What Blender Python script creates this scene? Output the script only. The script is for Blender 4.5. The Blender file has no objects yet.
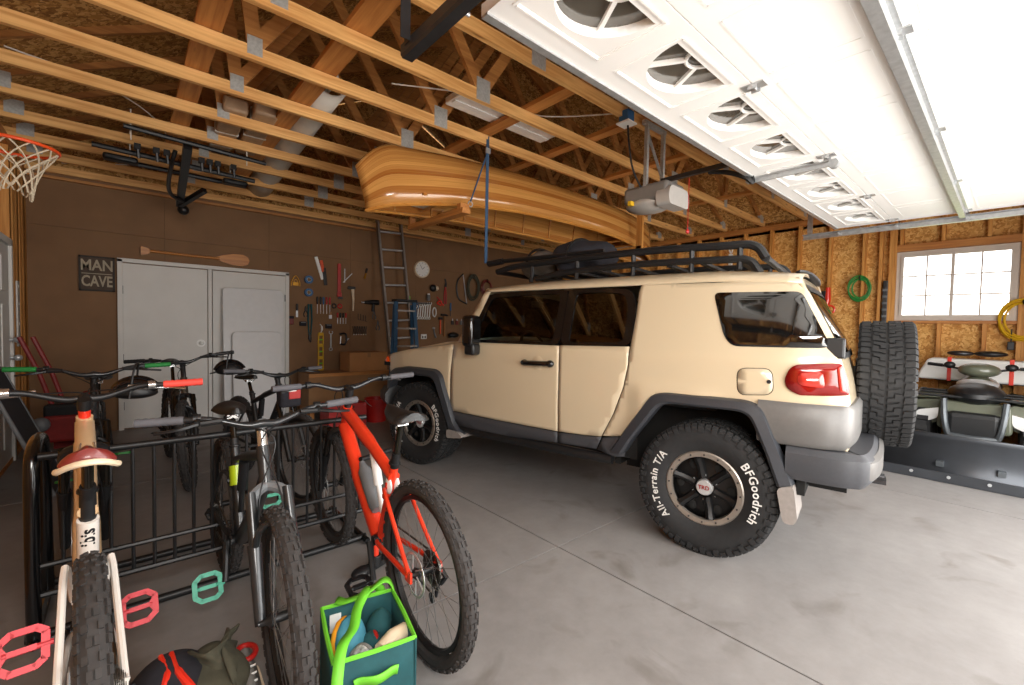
import bpy, math, random
from math import sin, cos, pi, radians as rad, sqrt, atan2
from mathutils import Vector as V, Matrix as Mx, Euler
from mathutils.geometry import delaunay_2d_cdt
random.seed(7)
scene = bpy.context.scene
col = scene.collection

# ------------------------------------------------------------------ materials
def lin(h):
    h = h.lstrip('#')
    o = []
    for i in (0, 2, 4):
        c = int(h[i:i+2], 16) / 255
        o.append(c / 12.92 if c <= .04045 else ((c + .055) / 1.055) ** 2.4)
    return (*o, 1)
def shade(c, k): return (min(1, c[0]*k), min(1, c[1]*k), min(1, c[2]*k), 1)
class NT:
    def __init__(s, m):
        s.t = m.node_tree; s.n = s.t.nodes; s.l = s.t.links
        s.b = s.n.get('Principled BSDF'); s.o = s.n.get('Material Output')
    def new(s, t, **kw):
        n = s.n.new(t)
        for k, v in kw.items():
            if k in n.inputs: n.inputs[k].default_value = v
            else: setattr(n, k, v)
        return n
    def link(s, a, b): s.l.new(a, b)
def base(name):
    m = bpy.data.materials.new(name); m.use_nodes = True
    return m, NT(m)
def mat(name, c, rough=.5, metal=0., var=.12, scale=14., bump=0., coat=0., spec=.5, emit=0., aniso=None):
    m, n = base(name)
    c = lin(c) if isinstance(c, str) else (*c[:3], 1)
    tc = n.new('ShaderNodeTexCoord'); mp = n.new('ShaderNodeMapping')
    if aniso: mp.inputs['Scale'].default_value = aniso
    n.link(tc.outputs['Object'], mp.inputs['Vector'])
    no = n.new('ShaderNodeTexNoise', Scale=scale, Detail=5.)
    n.link(mp.outputs[0], no.inputs['Vector'])
    r = n.new('ShaderNodeValToRGB')
    r.color_ramp.elements[0].position = .3; r.color_ramp.elements[1].position = .72
    r.color_ramp.elements[0].color = shade(c, 1 - var); r.color_ramp.elements[1].color = shade(c, 1 + var)
    n.link(no.outputs['Fac'], r.inputs[0]); n.link(r.outputs[0], n.b.inputs['Base Color'])
    n.b.inputs['Roughness'].default_value = rough; n.b.inputs['Metallic'].default_value = metal
    n.b.inputs['Coat Weight'].default_value = coat; n.b.inputs['Coat Roughness'].default_value = .06
    n.b.inputs['Specular IOR Level'].default_value = spec
    if emit:
        n.b.inputs['Emission Color'].default_value = c; n.b.inputs['Emission Strength'].default_value = emit
    if bump:
        b = n.new('ShaderNodeBump', Strength=bump, Distance=.01); n.link(no.outputs['Fac'], b.inputs['Height']); n.link(b.outputs[0], n.b.inputs['Normal'])
    return m
def wood(name, c1, c2, axis='X', scale=1., rough=.6, knots=True):
    m, n = base(name)
    tc = n.new('ShaderNodeTexCoord'); mp = n.new('ShaderNodeMapping')
    s = {'X': (1.2, 22, 22), 'Y': (22, 1.2, 22), 'Z': (22, 22, 1.2)}[axis]
    mp.inputs['Scale'].default_value = [k*scale for k in s]
    n.link(tc.outputs['Object'], mp.inputs['Vector'])
    no = n.new('ShaderNodeTexNoise', Scale=1.6, Detail=6., Distortion=.6); n.link(mp.outputs[0], no.inputs['Vector'])
    r = n.new('ShaderNodeValToRGB'); e = r.color_ramp.elements
    e[0].position = .3; e[1].position = .7; e[0].color = lin(c1); e[1].color = lin(c2)
    n.link(no.outputs['Fac'], r.inputs[0])
    out = r.outputs[0]
    if knots:
        mp2 = n.new('ShaderNodeMapping'); mp2.inputs['Scale'].default_value = {'X': (2.2, 14, 14), 'Y': (14, 2.2, 14), 'Z': (14, 14, 2.2)}[axis]
        n.link(tc.outputs['Object'], mp2.inputs['Vector'])
        vo = n.new('ShaderNodeTexVoronoi', Scale=.8); n.link(mp2.outputs[0], vo.inputs['Vector'])
        r2 = n.new('ShaderNodeValToRGB'); e = r2.color_ramp.elements
        e[0].position = .04; e[0].color = (.25, .14, .07, 1); e[1].position = .12; e[1].color = (1, 1, 1, 1)
        n.link(vo.outputs['Distance'], r2.inputs[0])
        mx = n.new('ShaderNodeMixRGB', blend_type='MULTIPLY'); mx.inputs[0].default_value = .7
        n.link(out, mx.inputs[1]); n.link(r2.outputs[0], mx.inputs[2]); out = mx.outputs[0]
    n.link(out, n.b.inputs['Base Color']); n.b.inputs['Roughness'].default_value = rough
    return m
def osb(name, c1, c2, c3):
    m, n = base(name)
    tc = n.new('ShaderNodeTexCoord'); mp = n.new('ShaderNodeMapping'); mp.inputs['Scale'].default_value = (13, 13, 13)
    n.link(tc.outputs['Object'], mp.inputs['Vector'])
    no = n.new('ShaderNodeTexNoise', Scale=1.5, Detail=2.); n.link(mp.outputs[0], no.inputs['Vector'])
    va = n.new('ShaderNodeVectorMath', operation='SCALE'); va.inputs['Scale'].default_value = 1.6
    n.link(no.outputs['Color'], va.inputs[0])
    vb = n.new('ShaderNodeVectorMath', operation='ADD'); n.link(mp.outputs[0], vb.inputs[0]); n.link(va.outputs[0], vb.inputs[1])
    vo = n.new('ShaderNodeTexVoronoi', Scale=2.6); n.link(vb.outputs[0], vo.inputs['Vector'])
    r = n.new('ShaderNodeValToRGB'); e = r.color_ramp.elements
    e[0].color = lin(c1); e[1].color = lin(c3); e[0].position = .1; e[1].position = .95
    k = e.new(.5); k.color = lin(c2)
    sp = n.new('ShaderNodeSeparateColor'); n.link(vo.outputs['Color'], sp.inputs[0]); n.link(sp.outputs[0], r.inputs[0])
    n.link(r.outputs[0], n.b.inputs['Base Color']); n.b.inputs['Roughness'].default_value = .75
    return m
def glass(name, tint, rough=.02, trans=.5, gloss=1.5):
    m, n = base(name)
    t = n.new('ShaderNodeBsdfTransparent'); t.inputs[0].default_value = (*[c*trans for c in tint], 1)
    g = n.new('ShaderNodeBsdfGlossy', Roughness=rough); g.inputs[0].default_value = (1, 1, 1, 1)
    f = n.new('ShaderNodeFresnel', IOR=gloss)
    ns = n.new('ShaderNodeTexNoise', Scale=3.); ml = n.new('ShaderNodeMath', operation='MULTIPLY'); ml.inputs[1].default_value = .02
    ad = n.new('ShaderNodeMath', operation='ADD'); n.link(ns.outputs[0], ml.inputs[0]); n.link(ml.outputs[0], ad.inputs[0]); n.link(f.outputs[0], ad.inputs[1])
    x = n.new('ShaderNodeMixShader'); n.link(ad.outputs[0], x.inputs[0]); n.link(t.outputs[0], x.inputs[1]); n.link(g.outputs[0], x.inputs[2])
    n.link(x.outputs[0], n.o.inputs['Surface'])
    return m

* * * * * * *

_EXERCISE REQUIREMENTS_
Repeat only the lines between the start of the data and the line with "col = scene.collection", including those two lines, and skip the pictures.

_EXPECTED OUTPUT_
What Blender Python script creates this scene? Output the script only. The script is for Blender 4.5. The Blender file has no objects yet.
import bpy, math, random
from math import sin, cos, pi, radians as rad, sqrt, atan2
from mathutils import Vector as V, Matrix as Mx, Euler
from mathutils.geometry import delaunay_2d_cdt
random.seed(7)
scene = bpy.context.scene
col = scene.collection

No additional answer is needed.